= WORK TO BE COMPLETED =
Repeat verbatim only the lines from the opening of the material below through the one that contains "from mathutils import Matrix, Vector".

= COLLECTED MATERIAL =
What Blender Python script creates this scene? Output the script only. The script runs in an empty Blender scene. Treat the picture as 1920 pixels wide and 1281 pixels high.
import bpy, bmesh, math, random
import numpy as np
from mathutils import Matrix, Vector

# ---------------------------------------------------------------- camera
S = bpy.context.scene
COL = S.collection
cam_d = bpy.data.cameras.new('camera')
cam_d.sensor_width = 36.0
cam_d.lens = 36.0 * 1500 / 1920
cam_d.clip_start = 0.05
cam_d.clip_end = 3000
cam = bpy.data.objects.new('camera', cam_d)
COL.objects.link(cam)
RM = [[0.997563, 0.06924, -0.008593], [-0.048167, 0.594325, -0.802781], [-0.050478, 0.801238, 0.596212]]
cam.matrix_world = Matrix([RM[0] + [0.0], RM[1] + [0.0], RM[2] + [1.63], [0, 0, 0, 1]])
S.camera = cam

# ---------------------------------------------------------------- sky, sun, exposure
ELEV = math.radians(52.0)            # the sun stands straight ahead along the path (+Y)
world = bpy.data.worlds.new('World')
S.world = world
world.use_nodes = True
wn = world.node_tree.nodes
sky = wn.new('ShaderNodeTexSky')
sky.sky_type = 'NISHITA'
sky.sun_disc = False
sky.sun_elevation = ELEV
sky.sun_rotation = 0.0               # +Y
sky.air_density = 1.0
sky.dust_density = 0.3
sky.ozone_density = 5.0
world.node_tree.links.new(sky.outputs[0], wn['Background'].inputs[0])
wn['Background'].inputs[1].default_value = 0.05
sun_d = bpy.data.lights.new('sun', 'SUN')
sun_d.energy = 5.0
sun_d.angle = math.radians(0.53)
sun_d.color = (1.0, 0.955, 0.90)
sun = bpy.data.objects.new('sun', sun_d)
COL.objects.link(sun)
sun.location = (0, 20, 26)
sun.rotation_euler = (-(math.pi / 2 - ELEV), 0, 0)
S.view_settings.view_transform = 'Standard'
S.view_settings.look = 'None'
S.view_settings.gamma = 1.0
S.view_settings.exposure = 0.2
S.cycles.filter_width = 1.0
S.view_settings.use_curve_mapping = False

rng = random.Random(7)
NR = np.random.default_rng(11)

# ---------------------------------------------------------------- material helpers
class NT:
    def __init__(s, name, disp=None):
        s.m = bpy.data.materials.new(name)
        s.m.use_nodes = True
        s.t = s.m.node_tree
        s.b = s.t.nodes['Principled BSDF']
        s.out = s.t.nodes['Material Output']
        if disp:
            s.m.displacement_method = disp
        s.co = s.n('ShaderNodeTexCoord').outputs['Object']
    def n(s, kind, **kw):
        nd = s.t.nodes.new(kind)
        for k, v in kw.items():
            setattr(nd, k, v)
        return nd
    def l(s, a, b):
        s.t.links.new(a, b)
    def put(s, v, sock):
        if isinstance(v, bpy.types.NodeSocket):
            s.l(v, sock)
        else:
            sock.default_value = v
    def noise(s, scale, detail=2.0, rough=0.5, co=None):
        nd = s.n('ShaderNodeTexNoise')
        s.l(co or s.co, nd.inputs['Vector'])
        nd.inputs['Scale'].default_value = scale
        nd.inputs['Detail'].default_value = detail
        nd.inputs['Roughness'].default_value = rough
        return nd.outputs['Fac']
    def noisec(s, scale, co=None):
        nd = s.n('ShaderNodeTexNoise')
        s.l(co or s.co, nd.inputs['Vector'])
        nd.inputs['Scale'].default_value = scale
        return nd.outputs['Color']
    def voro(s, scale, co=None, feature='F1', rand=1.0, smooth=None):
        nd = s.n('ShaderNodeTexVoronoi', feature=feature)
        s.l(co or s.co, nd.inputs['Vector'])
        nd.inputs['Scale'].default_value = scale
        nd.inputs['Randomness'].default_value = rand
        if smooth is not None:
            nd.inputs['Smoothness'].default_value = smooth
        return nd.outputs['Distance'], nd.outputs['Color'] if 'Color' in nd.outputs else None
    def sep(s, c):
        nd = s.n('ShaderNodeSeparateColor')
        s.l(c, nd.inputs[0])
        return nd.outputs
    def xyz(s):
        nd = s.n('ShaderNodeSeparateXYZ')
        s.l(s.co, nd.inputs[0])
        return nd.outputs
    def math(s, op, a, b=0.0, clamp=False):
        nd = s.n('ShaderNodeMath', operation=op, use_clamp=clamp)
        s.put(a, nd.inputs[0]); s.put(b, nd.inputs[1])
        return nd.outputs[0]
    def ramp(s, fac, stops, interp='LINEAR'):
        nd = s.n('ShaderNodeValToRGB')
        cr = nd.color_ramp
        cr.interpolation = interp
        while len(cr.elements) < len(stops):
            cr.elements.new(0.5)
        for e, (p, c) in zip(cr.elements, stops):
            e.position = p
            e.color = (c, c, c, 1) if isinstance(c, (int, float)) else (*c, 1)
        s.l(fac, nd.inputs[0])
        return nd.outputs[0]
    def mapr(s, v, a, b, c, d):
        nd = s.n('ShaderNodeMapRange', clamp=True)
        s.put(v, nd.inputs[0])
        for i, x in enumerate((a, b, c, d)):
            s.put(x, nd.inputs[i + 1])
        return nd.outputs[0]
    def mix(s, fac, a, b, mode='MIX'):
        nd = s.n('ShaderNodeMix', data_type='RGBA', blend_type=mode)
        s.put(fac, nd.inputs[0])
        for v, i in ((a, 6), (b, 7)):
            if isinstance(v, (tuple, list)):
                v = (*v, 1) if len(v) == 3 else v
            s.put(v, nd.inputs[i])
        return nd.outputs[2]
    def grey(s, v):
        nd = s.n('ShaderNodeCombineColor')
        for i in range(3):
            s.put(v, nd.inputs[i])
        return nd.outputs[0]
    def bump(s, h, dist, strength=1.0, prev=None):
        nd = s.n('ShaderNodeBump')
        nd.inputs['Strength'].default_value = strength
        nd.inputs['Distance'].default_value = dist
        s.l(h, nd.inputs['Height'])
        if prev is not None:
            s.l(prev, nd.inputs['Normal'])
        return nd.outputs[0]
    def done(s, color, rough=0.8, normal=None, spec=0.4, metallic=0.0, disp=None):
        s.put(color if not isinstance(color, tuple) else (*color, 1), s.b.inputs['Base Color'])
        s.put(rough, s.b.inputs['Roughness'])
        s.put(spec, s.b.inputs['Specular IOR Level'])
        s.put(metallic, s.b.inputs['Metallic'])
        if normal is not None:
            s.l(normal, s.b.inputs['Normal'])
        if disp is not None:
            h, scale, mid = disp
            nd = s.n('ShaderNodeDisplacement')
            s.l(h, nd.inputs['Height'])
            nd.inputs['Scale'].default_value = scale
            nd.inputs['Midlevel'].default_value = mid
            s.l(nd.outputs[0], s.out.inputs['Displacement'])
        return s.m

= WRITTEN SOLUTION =
What Blender Python script creates this scene? Output the script only. The script runs in an empty Blender scene. Treat the picture as 1920 pixels wide and 1281 pixels high.
import bpy, bmesh, math, random
import numpy as np
from mathutils import Matrix, Vector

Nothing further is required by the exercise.